LES CANDIDATS RECOMMANDÉS.
Comme il est d’usage, le président du jury d’agrégation, dans son rapport rédigé le dernier jour de la session [23 septembre 1849], et adressé au ministre de l’Instruction publique et des Cultes [par interim Victor Lanjuinais], E. Viguier indique sept des candidats, qui bien que refusés, < peuvent être mentionnés honorablement > : Spry ; Antoine Ruelle ; Morgan ; Timothey Lane ; Melleville. ; Bartkowsky ; Pierre Louis Nicolaï.

Spry.
Bachelier.
Maître d’anglais au collège du Havre.
Déjà titulaire du Certificat d’aptitude à l’enseignement des langues vivantes [classé troisième sur neuf, 3 octobre 1848].

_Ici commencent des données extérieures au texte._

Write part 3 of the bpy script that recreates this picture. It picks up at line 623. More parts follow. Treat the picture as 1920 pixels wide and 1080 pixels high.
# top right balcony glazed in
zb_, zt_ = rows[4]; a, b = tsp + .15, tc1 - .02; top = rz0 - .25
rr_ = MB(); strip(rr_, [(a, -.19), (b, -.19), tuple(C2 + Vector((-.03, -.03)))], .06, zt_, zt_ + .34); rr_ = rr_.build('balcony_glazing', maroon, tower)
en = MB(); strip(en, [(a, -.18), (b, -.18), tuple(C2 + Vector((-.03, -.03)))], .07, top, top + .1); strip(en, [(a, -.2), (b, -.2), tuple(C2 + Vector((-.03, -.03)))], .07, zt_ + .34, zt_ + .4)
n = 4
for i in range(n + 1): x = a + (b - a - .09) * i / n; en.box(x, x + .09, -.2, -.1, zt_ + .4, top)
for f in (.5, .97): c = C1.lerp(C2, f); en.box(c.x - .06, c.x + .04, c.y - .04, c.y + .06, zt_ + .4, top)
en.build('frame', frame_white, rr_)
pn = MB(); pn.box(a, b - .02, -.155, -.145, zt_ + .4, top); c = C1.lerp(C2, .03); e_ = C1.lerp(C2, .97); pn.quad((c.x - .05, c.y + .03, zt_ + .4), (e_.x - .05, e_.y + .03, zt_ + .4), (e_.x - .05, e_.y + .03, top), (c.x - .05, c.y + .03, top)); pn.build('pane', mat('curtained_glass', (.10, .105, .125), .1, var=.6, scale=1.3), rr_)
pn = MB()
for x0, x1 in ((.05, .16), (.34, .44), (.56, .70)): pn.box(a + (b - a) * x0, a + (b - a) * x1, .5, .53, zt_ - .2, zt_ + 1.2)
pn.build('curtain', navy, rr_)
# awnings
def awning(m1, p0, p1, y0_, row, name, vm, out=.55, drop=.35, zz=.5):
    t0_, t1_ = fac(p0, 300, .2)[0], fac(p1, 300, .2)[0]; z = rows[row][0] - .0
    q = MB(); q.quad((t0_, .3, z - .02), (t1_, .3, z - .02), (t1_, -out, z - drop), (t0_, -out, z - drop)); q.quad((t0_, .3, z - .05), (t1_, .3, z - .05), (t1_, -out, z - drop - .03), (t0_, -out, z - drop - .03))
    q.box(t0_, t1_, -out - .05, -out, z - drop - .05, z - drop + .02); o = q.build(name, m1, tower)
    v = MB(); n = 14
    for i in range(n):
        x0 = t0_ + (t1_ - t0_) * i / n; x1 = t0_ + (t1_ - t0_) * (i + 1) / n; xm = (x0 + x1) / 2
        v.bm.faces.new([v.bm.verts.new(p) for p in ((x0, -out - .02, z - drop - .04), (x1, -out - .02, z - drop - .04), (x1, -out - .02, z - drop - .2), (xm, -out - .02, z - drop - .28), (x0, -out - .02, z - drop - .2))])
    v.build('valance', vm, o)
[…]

[Marc] Antoine [François] Ruelle [1809-1886].
Déjà titulaire du Certificat d’aptitude à l’enseignement des langues vivantes [classé huitième sur quatorze, 15 octobre 1844].
Sera reçu à l’agrégation d’anglais en 1851 [troisième sur cinq].
Ultérieurement proviseur du lycée d’Alger.

Morgan.

Timothey Lane.
Sera reçu à l’agrégation d’anglais en 1851 [quatrième sur cinq].

Melleville.
Déjà titulaire du Certificat d’aptitude à l’enseignement des langues vivantes [classé troisième sur quatorze, 15 octobre 1844].

Bartkowsky.
Déjà titulaire du Certificat d’aptitude à l’enseignement des langues vivantes [classé second sur neuf, 3 octobre 1848].
Chargé de l’enseignement de l’allemand au lycée de Dijon.
Chargé de cours d’anglais au lycée impérial de Metz.
En mai 1864, chargé de cours d’anglais au lycée impérial de Nancy, en remplacement de Hegewald, en congé d’inactivité.

Pierre Louis Nicolaï.
Second maître d’anglais au collège Rollin.
Déjà titulaire du Certificat d’aptitude à l’enseignement des langues vivantes [10 octobre 1842].